> [REQUIREMENTS] Report, word for word, every line of the material that contains "picks".

> [SUPPLIED RECORDS]
******

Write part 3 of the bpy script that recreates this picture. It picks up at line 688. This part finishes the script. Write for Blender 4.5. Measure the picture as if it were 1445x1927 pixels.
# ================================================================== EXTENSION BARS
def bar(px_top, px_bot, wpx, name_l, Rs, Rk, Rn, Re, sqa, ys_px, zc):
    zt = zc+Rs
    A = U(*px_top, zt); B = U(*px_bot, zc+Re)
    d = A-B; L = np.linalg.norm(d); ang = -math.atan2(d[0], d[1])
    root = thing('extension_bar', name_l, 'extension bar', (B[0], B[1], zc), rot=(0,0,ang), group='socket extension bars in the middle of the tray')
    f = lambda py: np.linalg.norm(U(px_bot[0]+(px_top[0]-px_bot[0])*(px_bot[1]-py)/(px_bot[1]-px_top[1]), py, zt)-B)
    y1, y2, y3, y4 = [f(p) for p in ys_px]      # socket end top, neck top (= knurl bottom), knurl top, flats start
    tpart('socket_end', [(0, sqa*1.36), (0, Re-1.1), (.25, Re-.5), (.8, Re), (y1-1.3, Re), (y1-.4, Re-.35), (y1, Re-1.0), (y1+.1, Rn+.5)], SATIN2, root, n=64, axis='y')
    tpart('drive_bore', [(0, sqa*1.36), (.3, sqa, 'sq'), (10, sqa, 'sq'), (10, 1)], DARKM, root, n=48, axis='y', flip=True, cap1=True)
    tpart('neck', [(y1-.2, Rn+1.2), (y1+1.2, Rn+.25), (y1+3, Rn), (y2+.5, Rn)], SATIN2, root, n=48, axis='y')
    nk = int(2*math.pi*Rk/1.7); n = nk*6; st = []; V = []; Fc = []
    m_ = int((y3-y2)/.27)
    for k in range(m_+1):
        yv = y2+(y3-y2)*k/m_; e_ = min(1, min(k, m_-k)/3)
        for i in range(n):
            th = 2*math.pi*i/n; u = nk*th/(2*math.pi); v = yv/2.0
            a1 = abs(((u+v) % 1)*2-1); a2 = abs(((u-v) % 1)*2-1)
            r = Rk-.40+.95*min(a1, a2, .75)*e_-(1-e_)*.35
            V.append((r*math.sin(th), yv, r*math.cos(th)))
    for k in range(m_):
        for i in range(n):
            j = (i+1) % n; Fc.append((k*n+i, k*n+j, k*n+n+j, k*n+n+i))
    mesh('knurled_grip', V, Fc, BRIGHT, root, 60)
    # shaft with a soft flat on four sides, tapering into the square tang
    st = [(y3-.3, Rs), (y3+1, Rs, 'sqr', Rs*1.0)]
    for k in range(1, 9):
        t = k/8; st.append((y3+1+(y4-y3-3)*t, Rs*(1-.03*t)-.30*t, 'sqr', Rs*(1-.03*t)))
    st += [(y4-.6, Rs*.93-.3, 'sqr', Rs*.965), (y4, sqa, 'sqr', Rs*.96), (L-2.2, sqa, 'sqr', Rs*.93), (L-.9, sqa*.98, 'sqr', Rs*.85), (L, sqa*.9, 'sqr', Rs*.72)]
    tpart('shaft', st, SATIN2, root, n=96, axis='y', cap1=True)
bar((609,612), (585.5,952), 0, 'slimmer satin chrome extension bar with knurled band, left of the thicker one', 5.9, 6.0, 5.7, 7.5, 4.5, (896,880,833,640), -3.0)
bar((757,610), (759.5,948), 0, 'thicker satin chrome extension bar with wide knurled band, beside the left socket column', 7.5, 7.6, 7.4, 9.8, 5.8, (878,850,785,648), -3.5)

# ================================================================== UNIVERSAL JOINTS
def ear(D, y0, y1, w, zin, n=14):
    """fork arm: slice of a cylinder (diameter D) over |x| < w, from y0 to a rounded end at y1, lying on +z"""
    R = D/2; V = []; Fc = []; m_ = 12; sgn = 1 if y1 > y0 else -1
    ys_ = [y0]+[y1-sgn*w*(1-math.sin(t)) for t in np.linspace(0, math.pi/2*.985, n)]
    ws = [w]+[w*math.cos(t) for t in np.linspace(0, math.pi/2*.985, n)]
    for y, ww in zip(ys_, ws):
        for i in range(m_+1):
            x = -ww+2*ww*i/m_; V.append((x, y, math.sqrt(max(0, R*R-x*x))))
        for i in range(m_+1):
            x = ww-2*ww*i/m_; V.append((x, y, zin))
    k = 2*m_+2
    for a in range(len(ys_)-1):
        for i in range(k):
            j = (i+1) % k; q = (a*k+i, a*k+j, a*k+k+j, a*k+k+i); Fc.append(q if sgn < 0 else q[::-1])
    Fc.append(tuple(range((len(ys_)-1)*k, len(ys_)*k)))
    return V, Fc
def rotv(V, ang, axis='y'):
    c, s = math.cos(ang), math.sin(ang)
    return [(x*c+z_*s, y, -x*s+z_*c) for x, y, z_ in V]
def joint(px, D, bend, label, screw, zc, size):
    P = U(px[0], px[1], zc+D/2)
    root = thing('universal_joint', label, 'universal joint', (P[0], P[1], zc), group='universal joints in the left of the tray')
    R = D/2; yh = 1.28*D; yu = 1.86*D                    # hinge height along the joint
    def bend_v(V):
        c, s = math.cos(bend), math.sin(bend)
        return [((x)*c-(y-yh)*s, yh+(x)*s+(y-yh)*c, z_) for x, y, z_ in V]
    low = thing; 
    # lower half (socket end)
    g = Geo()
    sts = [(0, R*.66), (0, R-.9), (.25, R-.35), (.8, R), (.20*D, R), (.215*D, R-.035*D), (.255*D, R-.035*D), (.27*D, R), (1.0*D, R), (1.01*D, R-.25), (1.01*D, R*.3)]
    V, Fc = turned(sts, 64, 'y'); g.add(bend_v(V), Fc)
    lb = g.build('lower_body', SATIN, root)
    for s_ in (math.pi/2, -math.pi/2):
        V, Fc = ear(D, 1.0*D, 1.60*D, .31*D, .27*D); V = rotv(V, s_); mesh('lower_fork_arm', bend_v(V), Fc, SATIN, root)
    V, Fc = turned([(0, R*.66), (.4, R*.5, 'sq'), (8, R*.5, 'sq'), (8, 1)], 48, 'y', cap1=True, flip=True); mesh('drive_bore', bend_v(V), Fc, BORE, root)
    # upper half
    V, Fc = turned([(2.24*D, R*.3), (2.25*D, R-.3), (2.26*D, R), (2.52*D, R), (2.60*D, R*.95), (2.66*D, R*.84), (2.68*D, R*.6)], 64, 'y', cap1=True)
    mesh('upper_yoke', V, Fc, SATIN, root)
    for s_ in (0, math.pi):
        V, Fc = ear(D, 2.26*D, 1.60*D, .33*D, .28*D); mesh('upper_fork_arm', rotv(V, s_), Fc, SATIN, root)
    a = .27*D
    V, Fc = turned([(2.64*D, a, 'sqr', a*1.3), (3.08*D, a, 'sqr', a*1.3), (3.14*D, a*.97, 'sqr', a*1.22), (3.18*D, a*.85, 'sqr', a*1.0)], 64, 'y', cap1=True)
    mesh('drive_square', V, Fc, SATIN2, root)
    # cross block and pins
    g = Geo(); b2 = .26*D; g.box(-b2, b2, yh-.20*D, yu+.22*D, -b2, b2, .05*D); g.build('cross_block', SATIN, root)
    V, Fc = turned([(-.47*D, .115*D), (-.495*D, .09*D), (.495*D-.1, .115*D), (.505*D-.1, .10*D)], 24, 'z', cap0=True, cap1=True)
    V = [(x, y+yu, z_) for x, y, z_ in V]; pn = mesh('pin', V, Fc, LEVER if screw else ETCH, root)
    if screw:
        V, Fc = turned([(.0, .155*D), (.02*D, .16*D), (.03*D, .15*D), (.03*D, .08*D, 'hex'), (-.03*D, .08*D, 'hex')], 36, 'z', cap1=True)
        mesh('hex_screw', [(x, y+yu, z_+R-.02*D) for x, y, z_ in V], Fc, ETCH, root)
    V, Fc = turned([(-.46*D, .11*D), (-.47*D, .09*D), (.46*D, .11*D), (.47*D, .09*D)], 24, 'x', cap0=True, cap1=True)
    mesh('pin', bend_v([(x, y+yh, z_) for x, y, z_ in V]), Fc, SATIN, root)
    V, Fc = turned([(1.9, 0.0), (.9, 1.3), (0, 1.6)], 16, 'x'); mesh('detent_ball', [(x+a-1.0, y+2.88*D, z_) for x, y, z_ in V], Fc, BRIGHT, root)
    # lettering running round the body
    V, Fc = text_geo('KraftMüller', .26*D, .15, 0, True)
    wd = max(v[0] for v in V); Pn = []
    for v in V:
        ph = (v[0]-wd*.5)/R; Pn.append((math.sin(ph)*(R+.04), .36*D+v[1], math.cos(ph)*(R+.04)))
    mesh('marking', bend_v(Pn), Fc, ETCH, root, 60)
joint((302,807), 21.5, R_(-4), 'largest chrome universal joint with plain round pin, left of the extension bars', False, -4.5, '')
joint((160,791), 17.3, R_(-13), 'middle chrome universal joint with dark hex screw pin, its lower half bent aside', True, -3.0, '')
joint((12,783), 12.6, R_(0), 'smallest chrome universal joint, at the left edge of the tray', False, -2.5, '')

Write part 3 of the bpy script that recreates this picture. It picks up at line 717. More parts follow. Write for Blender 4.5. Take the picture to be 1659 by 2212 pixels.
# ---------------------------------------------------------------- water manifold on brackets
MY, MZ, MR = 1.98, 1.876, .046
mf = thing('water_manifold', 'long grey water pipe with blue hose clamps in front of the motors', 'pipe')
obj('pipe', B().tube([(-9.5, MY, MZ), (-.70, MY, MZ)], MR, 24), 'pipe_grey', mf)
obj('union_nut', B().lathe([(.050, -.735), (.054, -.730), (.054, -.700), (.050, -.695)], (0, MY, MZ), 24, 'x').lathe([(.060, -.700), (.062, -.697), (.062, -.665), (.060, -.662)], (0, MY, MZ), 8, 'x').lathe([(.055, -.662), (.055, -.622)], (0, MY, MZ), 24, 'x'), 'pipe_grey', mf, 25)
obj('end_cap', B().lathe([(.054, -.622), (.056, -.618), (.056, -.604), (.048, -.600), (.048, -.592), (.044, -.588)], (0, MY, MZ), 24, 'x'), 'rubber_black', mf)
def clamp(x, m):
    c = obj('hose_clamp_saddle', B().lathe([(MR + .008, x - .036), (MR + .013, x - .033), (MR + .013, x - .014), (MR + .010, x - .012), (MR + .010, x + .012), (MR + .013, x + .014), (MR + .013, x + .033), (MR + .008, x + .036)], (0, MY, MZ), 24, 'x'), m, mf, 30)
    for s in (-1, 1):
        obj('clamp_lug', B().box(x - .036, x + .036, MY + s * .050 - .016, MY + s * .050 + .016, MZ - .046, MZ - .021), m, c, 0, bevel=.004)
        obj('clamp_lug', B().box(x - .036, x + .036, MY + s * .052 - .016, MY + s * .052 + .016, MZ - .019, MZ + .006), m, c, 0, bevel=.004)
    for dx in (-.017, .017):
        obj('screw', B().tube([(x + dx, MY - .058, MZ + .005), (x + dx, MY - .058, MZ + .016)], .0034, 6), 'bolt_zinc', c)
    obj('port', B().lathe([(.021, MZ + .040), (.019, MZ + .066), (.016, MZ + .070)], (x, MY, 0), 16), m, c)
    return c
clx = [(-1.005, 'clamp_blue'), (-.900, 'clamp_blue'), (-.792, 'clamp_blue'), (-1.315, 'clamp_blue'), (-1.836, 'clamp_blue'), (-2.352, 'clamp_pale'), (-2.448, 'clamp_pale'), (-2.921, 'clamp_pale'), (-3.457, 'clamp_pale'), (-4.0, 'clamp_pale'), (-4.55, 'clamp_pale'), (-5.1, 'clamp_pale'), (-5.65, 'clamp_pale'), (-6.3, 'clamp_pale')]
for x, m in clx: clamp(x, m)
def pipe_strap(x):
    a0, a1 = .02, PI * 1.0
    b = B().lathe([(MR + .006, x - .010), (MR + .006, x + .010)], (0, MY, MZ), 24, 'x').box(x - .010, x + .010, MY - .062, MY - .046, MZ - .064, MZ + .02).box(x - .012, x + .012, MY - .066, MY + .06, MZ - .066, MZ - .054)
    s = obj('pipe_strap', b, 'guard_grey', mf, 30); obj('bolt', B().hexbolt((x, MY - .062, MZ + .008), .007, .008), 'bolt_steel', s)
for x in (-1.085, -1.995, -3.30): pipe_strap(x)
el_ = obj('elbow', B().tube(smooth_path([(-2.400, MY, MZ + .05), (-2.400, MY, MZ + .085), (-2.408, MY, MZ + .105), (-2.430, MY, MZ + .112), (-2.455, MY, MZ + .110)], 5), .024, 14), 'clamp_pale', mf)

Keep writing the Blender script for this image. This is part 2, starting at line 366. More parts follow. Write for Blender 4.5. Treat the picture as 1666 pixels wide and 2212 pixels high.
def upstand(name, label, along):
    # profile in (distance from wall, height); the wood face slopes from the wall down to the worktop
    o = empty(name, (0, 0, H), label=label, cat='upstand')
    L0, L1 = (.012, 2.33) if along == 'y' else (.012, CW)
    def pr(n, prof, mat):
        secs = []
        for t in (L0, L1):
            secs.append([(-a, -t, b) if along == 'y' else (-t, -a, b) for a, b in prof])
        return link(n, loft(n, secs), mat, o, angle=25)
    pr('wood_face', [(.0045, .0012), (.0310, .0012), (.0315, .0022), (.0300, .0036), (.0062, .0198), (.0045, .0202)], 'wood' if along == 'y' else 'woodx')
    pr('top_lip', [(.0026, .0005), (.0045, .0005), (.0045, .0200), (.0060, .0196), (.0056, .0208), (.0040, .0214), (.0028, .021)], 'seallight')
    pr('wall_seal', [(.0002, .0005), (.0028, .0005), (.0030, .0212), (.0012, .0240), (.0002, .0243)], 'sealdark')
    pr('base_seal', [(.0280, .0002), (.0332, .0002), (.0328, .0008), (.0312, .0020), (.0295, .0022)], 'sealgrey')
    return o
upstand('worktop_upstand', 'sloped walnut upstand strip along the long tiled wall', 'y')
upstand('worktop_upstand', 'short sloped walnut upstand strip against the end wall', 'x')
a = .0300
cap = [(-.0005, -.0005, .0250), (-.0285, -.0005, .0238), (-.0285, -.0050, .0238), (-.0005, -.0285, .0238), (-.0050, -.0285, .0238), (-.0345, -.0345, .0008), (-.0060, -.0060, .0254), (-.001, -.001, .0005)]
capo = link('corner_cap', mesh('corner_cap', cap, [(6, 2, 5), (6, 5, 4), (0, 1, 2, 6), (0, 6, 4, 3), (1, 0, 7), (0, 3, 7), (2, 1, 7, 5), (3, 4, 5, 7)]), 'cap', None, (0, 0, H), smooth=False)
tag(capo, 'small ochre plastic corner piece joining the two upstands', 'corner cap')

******

> [FINAL ANSWER]
Write part 3 of the bpy script that recreates this picture. It picks up at line 688. This part finishes the script. Write for Blender 4.5. Measure the picture as if it were 1445x1927 pixels.
Write part 3 of the bpy script that recreates this picture. It picks up at line 717. More parts follow. Write for Blender 4.5. Take the picture to be 1659 by 2212 pixels.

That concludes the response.